The article “Heterogeneous Cognitive Radio Sensor Networks for Smart Grid: Markov Analysis and Applications” by L. Luo et al. demonstrates a comprehensive overview of the challenges of and solutions for cognitive radio sensor networks (CRSN) with heterogeneous applications in smart grid. The authors present a novel queuing model which incorporates service rate and functional heterogeneity on the servers and implement preemptive priority among the varying service classes. The work provides a continuous-time Markov chain for performance analysis of CRSN for cognitive systems with various priority classes and bandwidth requirements.
In their article “Energy Efficiency Oriented Access Point Selection for Cognitive Sensors in Internet of Things,” C. Ju and Q. Shao consider the problem of energy efficiency for cognitive sensors from a distributed point of view. This research work studies the distributed energy efficient access point (AP) selection for cognitive sensors in the Internet of Things (IoT) by using game theory and distributed learning algorithm.
The article “Cooperative Sequential Sensing of Radio Transmissions in 5G with Improved Cost-Delay Tradeoff” by X. Qiao et al. overviews the feasibility of the cooperative sensing in 5G heterogeneous wireless networks with a centralized control module.
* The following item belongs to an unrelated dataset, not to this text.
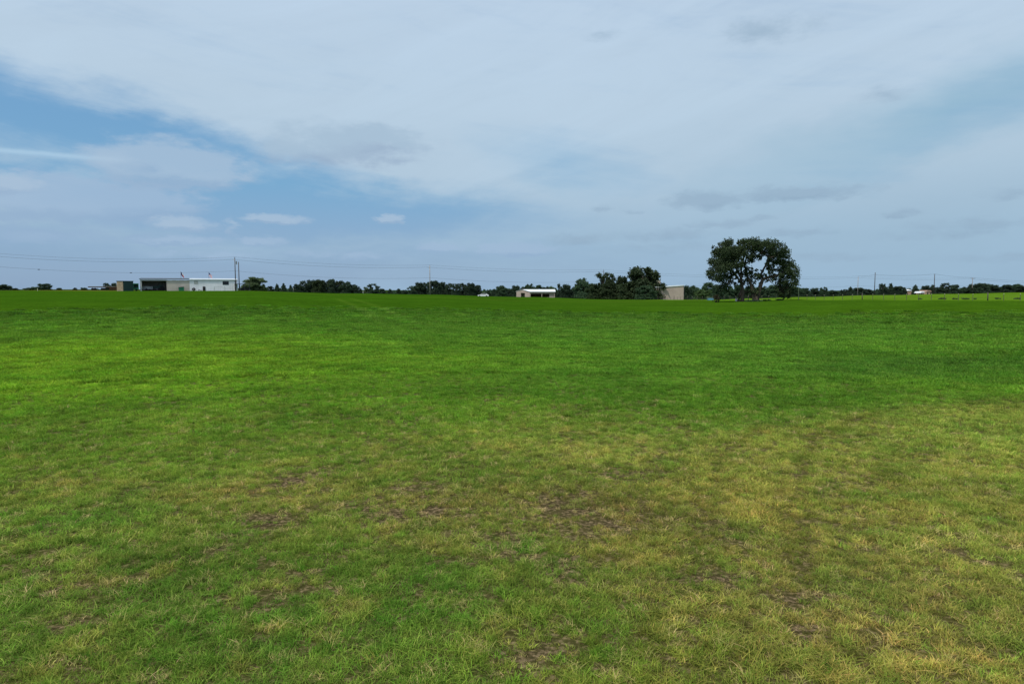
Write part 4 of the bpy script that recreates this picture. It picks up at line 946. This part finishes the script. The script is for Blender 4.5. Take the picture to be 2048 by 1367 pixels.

By formulating this cooperative sensing problem as a sequential binary hypothesis test problem, the authors demonstrate that the number of unnecessary data samples and the associated cost can be substantially reduced, with guaranteed detection precision.
The Guest Editors would like to thank the authors of all papers submitted (both those that were accepted and those that, unfortunately, could not be included) for considering the special issue to disseminate their work. They also would like to warmly thank all the reviewers for their difficult and conscientious work and for the time they spent in reviewing. They hope that the readers can use the research results presented in these papers to further enhance their knowledge for research and development in cognitive radio enabled wireless sensor networks.